_Description of the task_: Copy out exactly the lines from the one holding "Write a Blender" through the one holding "def rad(d): return math.radians(d)", ends included; omit images.

_Scripts that build scenes_:
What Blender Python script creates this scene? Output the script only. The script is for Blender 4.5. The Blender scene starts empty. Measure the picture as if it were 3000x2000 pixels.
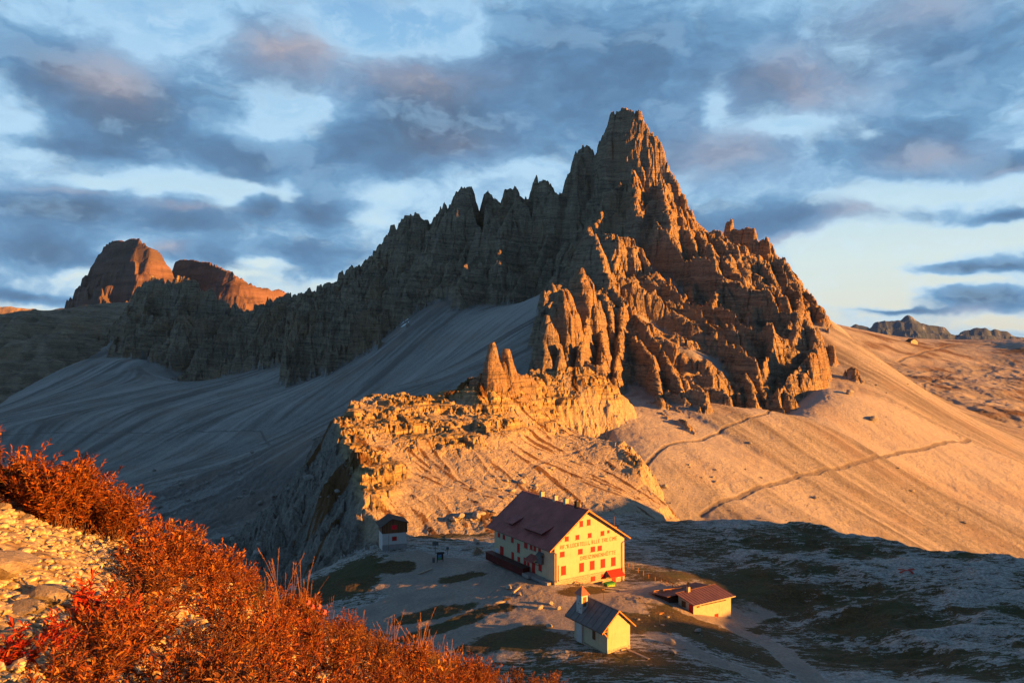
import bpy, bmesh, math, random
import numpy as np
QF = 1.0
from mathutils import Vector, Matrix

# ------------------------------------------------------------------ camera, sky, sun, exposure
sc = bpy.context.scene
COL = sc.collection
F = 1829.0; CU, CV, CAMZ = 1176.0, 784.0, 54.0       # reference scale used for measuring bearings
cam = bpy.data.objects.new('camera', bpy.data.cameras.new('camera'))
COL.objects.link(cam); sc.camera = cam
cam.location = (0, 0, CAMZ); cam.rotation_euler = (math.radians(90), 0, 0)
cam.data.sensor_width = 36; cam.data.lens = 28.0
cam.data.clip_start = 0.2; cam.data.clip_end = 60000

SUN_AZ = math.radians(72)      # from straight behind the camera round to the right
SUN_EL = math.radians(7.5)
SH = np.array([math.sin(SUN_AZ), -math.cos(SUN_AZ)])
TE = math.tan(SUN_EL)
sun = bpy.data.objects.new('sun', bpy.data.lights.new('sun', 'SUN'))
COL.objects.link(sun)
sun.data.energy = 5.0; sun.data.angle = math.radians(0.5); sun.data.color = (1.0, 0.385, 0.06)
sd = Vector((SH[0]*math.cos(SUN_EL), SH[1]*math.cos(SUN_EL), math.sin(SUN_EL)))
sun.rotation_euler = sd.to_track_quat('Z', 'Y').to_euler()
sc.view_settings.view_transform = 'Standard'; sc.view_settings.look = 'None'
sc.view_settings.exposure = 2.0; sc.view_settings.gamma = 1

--

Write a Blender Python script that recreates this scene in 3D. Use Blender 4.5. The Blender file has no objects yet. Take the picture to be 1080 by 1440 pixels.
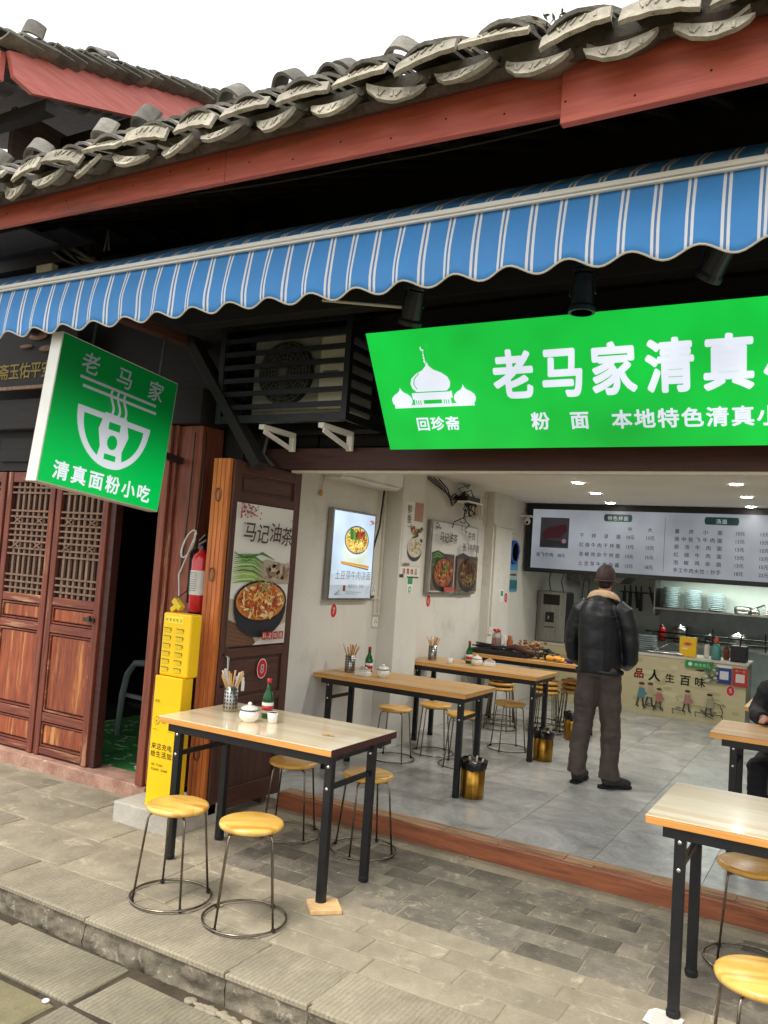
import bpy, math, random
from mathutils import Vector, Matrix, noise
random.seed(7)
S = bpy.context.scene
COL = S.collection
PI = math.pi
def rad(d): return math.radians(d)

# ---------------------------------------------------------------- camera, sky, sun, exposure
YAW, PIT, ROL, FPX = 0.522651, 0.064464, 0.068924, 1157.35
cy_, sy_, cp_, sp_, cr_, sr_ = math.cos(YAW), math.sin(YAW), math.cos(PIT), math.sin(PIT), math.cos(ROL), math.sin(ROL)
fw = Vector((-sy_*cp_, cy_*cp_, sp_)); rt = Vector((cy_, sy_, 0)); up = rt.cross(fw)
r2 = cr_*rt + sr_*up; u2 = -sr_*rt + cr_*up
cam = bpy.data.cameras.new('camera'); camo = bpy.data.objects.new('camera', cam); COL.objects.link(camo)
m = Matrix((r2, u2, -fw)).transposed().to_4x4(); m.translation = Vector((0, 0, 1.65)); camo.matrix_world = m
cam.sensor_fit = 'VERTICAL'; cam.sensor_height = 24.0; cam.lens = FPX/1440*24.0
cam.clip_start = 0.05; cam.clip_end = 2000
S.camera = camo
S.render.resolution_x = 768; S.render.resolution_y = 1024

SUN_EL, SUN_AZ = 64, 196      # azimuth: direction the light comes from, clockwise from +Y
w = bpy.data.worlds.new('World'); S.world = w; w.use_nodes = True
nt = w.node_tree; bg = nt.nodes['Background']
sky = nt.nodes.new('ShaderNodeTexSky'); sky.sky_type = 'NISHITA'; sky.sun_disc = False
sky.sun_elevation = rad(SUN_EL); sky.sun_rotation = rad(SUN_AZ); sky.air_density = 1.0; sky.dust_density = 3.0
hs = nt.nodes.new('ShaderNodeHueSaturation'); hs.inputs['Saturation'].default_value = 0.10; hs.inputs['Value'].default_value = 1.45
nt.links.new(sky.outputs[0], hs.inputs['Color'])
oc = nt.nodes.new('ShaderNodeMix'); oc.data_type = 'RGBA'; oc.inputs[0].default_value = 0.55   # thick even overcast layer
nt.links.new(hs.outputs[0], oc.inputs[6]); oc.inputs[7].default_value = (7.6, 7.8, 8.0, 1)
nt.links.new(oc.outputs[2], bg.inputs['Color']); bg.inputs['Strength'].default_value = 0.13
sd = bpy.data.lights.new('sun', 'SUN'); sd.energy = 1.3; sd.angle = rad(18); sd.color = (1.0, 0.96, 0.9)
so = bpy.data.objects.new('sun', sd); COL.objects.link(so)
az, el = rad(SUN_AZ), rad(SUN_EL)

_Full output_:
Write a Blender Python script that recreates this scene in 3D. Use Blender 4.5. The Blender file has no objects yet. Take the picture to be 1080 by 1440 pixels.
import bpy, math, random
from mathutils import Vector, Matrix, noise
random.seed(7)
S = bpy.context.scene
COL = S.collection
PI = math.pi
def rad(d): return math.radians(d)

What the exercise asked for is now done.